The voice cast is mostly excellent, though Levi never really matches Gibson’s exuberance. Gibson was never invited back by Aardman or even, it seems, considered for the role: “Mel was a fabulous choice for Rocky when he was this playboy rooster,” Fell told The Hollywood Reporter. “He was a movie star and Rocky was a movie star. It was perfect. But now Rocky’s more vulnerable. He’s a first-time father. It’s more Ginger’s movie, so his role is different.” Which is certainly all very true, though Gibson, despite starting to recover his tarnished reputation a decade earlier, was still a controversial figure after his widely reported racist and anti-Semitic outbursts in the 2000s. Of the replacement cast, Newton does better than Levi as Ginger, still the smartest chicken in the coop, and the supporting cast is made up of very familiar voices from British television and stand-up comedy, all seemingly having a ball.
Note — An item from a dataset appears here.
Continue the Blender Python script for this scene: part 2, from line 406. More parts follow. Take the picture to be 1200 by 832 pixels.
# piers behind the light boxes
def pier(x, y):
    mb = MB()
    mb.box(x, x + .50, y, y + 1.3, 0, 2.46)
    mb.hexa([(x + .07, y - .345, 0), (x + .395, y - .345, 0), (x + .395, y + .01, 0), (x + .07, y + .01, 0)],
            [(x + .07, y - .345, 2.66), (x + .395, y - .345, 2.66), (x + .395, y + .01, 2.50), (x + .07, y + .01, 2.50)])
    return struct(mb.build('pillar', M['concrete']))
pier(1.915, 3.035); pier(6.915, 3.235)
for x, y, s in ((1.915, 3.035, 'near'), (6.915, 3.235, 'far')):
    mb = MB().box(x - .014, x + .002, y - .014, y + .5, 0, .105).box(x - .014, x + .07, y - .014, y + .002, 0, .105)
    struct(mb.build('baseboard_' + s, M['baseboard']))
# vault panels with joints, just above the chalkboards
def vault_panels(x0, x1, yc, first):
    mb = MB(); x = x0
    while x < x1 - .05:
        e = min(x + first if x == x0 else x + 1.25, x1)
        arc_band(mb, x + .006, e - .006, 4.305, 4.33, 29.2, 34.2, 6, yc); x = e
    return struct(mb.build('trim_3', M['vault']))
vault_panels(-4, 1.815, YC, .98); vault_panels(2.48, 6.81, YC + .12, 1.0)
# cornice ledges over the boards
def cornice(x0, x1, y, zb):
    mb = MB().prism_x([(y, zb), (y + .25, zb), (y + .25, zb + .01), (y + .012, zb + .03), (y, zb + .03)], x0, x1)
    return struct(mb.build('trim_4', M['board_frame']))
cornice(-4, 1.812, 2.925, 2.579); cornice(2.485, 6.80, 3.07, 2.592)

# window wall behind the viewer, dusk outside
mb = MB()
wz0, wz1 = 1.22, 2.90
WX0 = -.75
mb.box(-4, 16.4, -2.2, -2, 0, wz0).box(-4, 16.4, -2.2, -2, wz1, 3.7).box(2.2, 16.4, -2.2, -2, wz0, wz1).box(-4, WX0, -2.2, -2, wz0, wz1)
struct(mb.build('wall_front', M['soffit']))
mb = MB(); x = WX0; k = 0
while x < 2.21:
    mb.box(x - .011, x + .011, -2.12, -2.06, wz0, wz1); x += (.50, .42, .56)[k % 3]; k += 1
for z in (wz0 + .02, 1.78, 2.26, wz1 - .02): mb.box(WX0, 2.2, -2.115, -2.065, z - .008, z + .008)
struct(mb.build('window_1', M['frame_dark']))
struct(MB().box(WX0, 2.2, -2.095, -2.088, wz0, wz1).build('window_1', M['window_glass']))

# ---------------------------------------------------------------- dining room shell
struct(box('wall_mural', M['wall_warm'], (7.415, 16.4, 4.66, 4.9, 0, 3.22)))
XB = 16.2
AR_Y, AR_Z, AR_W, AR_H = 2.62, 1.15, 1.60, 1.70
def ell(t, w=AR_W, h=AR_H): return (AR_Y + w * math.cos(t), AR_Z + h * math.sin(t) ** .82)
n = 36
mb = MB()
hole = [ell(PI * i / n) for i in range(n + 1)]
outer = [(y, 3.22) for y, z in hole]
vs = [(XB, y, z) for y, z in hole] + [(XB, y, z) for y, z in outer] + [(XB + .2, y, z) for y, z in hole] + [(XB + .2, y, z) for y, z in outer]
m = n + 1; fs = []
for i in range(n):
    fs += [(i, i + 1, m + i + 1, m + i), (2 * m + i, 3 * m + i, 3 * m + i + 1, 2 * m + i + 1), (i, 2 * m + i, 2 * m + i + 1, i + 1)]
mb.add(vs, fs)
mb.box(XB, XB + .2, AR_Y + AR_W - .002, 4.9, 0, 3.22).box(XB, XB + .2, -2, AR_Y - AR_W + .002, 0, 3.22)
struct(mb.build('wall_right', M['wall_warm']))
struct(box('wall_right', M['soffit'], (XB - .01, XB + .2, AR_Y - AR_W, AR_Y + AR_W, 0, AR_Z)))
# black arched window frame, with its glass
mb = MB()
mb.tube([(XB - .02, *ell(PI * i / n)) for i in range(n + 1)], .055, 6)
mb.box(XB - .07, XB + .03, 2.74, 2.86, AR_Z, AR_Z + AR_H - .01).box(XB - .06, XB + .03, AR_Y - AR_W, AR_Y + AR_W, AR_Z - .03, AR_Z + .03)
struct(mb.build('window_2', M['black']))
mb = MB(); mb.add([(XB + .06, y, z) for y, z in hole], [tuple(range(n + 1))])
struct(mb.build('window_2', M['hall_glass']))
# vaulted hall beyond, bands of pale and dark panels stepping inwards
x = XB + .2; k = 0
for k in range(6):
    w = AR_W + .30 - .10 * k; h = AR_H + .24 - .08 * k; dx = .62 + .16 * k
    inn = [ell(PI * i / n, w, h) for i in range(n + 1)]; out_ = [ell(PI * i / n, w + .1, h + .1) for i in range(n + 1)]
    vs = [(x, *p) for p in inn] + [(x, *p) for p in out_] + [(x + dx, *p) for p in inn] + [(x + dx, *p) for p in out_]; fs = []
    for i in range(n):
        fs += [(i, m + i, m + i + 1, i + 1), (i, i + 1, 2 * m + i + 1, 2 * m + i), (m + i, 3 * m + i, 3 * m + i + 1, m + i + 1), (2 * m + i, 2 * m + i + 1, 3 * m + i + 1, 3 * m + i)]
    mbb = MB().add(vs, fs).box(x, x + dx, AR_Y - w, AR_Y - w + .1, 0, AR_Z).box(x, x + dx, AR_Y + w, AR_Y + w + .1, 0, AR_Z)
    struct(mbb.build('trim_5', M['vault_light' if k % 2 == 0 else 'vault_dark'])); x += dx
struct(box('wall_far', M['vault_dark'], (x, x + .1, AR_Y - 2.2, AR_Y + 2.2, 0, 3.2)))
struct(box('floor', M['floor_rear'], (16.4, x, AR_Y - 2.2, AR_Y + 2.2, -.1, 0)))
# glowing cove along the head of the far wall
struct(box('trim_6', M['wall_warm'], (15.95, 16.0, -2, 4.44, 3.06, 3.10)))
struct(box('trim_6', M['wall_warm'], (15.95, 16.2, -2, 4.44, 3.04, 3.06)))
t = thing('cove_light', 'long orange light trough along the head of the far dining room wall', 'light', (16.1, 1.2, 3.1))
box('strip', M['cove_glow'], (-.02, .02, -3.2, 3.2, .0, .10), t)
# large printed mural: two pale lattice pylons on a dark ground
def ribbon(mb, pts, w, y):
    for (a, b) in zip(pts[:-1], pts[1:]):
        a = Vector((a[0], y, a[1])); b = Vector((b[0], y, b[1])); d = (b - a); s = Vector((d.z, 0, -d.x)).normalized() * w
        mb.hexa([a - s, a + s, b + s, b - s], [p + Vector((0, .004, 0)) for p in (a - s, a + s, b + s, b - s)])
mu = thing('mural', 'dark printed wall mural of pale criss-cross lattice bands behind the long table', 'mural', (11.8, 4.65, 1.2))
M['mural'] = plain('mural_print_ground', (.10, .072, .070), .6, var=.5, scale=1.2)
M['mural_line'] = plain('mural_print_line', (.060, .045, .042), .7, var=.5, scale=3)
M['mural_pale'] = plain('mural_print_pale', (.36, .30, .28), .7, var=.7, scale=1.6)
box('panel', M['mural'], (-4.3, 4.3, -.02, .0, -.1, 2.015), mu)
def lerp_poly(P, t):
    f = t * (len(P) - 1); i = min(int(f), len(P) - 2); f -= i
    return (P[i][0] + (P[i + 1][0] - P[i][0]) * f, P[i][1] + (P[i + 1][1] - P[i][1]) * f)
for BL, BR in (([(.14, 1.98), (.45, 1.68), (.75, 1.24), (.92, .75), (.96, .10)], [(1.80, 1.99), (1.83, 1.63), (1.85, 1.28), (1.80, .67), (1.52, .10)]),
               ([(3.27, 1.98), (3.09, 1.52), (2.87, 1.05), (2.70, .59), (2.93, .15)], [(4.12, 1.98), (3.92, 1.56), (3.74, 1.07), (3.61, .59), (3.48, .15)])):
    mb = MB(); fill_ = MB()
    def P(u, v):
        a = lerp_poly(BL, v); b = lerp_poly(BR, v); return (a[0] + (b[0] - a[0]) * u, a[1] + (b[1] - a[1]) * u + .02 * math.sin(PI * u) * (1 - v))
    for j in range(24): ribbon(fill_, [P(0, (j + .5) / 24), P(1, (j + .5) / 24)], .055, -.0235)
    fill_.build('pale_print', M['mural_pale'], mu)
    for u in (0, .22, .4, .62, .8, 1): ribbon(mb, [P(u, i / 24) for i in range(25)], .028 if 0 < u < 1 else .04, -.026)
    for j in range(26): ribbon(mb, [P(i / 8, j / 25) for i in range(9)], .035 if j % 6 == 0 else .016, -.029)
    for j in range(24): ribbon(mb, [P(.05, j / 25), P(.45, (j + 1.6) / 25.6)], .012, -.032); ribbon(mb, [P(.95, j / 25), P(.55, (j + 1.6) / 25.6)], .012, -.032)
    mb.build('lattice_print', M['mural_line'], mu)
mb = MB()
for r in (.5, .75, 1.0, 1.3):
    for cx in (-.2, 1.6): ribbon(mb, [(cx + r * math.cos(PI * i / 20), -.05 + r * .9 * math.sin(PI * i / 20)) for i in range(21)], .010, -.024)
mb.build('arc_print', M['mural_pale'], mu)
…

Though many critics were kind to Chicken Run: Dawn of the Nugget when it turned up on Netflix in December 2023, some noted that there were signs that “diminishing returns” were setting in, that the film simply wasn’t as good as the original. But it would be terribly wrong to dismiss Dawn of the Nugget out of hand. Had it not been a sequel to one of the best and most popular stop motion films ever made, one might have been inclined to go easier on it. But it is and one can’t quite contain a feeling of disappointment that it can’t quite match the original. But even sub-par Aardman is good fun in its own way and Dawn of the Nugget should keep a new generation of Rocky and Ginger fans happy for a while, even if it’s unlikely that the film will later be seen as much more than just another film – a fair-to-middling one from a company that we’ve come to expect something like genius from.